Through the ages many scholars have deemed that Paul’s primary concern was justification by faith, i.e. those with faith in Jesus have their sin forgiven and are set right with God. This is what salvation through faith in Christ still means to many (most ?) people.
In contrast James D. Tabor (Paul and Jesus: How the Apostle Transformed Christianity. Simon & Schuster, 2012) asserts that God’s purpose revealed in Christ was something far greater – he called it “a mystery.” He mentioned it in passing only six times in his authentic letters. The only place where he gave an explanation of this “mystery” is found in Romans 8. Tabor puts it in these words:
The mystery Paul reveals is God’s secret plan to bring to birth a new heavenly family of his own offspring. God is reproducing himself. These children of God will represent a new genus of Spirit-beings in the cosmos, exalted in glory, power, and position far above even the highest angels.
In Romans 8:29-30 where Paul set out the complete process of what this “secret plan” is, he summarily described it by the single word glorification: (We are) …those who are known, chosen, called, and justified, finally to be glorified. All this depends on “Jesus’ resurrection … his transformation to a life-giving Spirit-being, with a glorious spiritual body.” (Cf. 1 Corinthians 2:7; Philippians 3:20-21; 1 Corinthians 15:51-53.)
According to Paul this is what awaits us beyond death. But he did not stop there. The process of our glorification is already taking place. In 2 Corinthians 3:18 (cf. 4:16) he made it clear that day by day we are being spiritually transformed into those future spiritual beings.
Writing as long as a generation later, the author of Colossians 1:15-17 showed how much he depended on Paul’s thinking, possibly even to making use of some earlier material by Paul himself.
But what is glorification? The British edition of The Good News Bible may have given us the best definition in Romans 8:30. God … shared his glory with them. That is to say, we shall be like God because God has shared with us God’s own spiritual life as he already did with Jesus.
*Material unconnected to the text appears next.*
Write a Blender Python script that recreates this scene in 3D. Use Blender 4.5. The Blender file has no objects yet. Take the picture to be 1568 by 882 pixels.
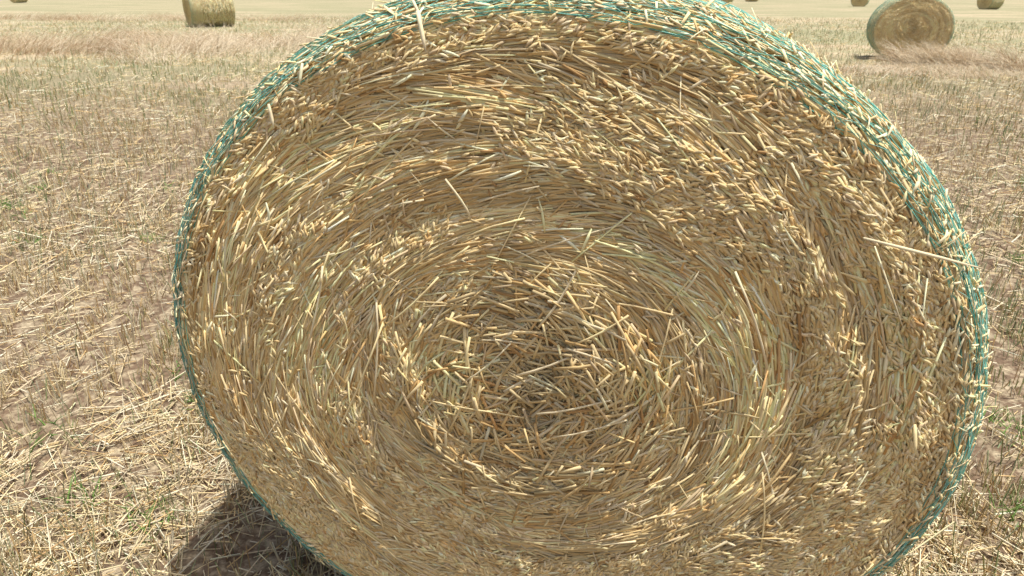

If one searches the term The Glory of God in art one gets a remarkable number of nature scenes – sunset, sunrises, flowers, forests, sunlight shining through clouds and so on and on. The Jews had a word for it – kabod which was manifested in theophanies, often associated with earthquakes, fire and storms (Ps. 18:7-15; Job 38). Brilliant gold is the colour most often used to depict divine glory. Revelation 21:22-27 describes a vision of the New Jerusalem as a city of light without sun or moon because the light comes from the glory of God. Rabbinic commentary on the Hebrew Scriptures referred to the glory of God resident in the temple as shekinah from the word meaning “to dwell.”
Paul was not very specific about the exact nature of coming kingdom of God. Yet he believed in universal salvation following a final judgment. Those dead or alive who already believed at Christ’s return would enter the kingdom first followed later by all others. (Rom. 2:9-10; 1 Cor. 4:5; 1 Cor. 15:20-28.)